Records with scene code
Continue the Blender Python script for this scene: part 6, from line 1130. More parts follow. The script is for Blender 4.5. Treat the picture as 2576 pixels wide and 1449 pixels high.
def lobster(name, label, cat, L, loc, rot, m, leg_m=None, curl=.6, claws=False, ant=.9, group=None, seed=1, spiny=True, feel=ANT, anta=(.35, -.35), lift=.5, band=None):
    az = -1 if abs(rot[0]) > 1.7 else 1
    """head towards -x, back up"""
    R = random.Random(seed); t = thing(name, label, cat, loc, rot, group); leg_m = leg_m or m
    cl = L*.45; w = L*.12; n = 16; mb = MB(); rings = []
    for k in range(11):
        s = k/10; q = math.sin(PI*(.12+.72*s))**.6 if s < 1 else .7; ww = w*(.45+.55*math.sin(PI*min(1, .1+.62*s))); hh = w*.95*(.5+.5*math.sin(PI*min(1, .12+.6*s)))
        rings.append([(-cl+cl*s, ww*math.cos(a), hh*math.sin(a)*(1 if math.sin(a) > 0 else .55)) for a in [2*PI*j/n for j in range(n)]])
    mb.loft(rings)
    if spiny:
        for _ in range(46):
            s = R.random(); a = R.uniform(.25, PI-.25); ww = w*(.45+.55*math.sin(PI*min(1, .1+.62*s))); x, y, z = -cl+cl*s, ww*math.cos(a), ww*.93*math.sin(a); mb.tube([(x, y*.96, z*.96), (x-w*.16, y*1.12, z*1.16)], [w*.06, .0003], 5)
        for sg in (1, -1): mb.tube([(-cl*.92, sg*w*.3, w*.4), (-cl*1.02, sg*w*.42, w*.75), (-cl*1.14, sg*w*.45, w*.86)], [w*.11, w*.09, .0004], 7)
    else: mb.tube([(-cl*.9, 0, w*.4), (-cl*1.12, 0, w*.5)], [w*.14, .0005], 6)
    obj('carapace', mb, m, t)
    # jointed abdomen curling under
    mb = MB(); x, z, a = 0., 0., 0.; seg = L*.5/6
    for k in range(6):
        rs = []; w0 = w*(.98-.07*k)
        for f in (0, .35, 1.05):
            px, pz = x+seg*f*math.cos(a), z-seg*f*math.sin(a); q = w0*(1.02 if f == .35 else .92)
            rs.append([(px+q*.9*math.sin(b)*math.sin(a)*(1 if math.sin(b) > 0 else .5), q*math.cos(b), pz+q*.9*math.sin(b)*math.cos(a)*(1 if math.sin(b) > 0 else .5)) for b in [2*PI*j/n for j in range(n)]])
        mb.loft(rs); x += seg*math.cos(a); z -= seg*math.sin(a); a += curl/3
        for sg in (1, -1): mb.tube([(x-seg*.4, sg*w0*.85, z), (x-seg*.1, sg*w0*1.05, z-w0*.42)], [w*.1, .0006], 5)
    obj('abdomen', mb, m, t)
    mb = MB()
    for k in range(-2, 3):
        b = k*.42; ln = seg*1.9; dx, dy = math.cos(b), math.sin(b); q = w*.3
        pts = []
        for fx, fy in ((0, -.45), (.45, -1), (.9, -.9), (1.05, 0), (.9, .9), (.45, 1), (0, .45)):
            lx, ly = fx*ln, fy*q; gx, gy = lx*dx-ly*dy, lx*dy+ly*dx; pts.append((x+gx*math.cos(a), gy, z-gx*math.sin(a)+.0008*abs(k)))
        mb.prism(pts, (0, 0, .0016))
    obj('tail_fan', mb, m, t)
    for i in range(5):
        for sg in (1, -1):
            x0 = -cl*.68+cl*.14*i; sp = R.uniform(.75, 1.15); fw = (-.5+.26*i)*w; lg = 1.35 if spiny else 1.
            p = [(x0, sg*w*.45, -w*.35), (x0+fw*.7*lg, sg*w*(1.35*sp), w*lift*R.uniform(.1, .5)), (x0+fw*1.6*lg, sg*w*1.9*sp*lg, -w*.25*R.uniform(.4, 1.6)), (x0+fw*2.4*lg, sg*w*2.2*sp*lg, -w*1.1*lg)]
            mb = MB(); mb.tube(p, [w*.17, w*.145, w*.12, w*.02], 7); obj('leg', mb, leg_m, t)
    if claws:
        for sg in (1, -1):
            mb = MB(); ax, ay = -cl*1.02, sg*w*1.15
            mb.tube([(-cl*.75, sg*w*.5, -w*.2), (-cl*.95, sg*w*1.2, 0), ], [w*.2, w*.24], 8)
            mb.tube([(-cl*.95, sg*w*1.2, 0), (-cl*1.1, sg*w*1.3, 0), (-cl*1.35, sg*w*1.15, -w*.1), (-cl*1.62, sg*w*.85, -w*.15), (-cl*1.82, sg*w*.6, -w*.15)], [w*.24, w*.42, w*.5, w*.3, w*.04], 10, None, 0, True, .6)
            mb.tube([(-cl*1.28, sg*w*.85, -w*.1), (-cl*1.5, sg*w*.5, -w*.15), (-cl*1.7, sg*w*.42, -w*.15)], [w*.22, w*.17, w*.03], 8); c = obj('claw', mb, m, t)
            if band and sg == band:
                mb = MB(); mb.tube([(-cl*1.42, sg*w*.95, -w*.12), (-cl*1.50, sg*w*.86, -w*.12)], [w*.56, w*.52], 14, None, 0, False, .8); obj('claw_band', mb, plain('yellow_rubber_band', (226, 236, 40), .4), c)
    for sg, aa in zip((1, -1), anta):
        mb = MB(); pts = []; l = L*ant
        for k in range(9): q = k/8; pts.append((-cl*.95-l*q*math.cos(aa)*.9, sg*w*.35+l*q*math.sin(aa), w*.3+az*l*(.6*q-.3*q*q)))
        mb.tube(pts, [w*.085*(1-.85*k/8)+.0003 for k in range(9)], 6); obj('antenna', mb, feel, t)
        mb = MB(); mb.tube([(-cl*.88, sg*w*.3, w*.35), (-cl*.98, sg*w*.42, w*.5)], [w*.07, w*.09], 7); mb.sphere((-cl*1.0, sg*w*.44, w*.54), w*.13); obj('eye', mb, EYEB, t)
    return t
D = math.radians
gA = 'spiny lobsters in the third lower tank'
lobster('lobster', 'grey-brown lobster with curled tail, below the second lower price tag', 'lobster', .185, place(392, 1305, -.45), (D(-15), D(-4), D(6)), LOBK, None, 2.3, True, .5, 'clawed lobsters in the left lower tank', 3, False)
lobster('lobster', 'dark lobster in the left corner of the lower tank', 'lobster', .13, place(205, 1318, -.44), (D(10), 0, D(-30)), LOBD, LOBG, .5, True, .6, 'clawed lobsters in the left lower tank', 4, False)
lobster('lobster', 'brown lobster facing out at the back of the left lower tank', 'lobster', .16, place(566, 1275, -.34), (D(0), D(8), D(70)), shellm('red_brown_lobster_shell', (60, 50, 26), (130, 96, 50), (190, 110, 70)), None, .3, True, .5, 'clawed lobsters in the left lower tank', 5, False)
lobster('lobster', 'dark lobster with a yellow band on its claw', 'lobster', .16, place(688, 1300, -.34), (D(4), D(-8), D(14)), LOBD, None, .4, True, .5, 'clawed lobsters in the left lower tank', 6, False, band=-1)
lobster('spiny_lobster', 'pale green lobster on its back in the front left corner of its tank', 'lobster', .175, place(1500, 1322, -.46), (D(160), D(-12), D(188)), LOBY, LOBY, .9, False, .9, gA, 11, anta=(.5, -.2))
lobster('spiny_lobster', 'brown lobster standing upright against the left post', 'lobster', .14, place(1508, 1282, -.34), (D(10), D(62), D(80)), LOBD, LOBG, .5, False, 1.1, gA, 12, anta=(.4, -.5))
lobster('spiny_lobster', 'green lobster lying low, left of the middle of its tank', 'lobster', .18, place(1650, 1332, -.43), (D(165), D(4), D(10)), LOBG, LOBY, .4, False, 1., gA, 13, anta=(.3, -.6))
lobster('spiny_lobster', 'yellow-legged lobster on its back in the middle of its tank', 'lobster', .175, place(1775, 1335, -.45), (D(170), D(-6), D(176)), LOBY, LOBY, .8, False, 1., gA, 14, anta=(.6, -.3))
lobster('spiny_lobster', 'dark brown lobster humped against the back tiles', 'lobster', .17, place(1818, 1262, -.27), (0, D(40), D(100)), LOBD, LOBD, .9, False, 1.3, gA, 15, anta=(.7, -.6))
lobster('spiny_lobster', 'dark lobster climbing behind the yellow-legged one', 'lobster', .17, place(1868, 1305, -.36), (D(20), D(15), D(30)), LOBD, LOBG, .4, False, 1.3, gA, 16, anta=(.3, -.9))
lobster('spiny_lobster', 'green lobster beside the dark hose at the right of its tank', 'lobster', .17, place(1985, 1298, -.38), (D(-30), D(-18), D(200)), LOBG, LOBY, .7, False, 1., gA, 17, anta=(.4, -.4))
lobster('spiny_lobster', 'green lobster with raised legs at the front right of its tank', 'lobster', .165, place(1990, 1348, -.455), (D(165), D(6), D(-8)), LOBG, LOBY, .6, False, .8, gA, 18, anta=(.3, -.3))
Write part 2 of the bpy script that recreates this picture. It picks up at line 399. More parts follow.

EXERCISE TASK
Work out how many lines of the listing above include the word "this". Report only the number.

ANSWER FOR THE TASK
2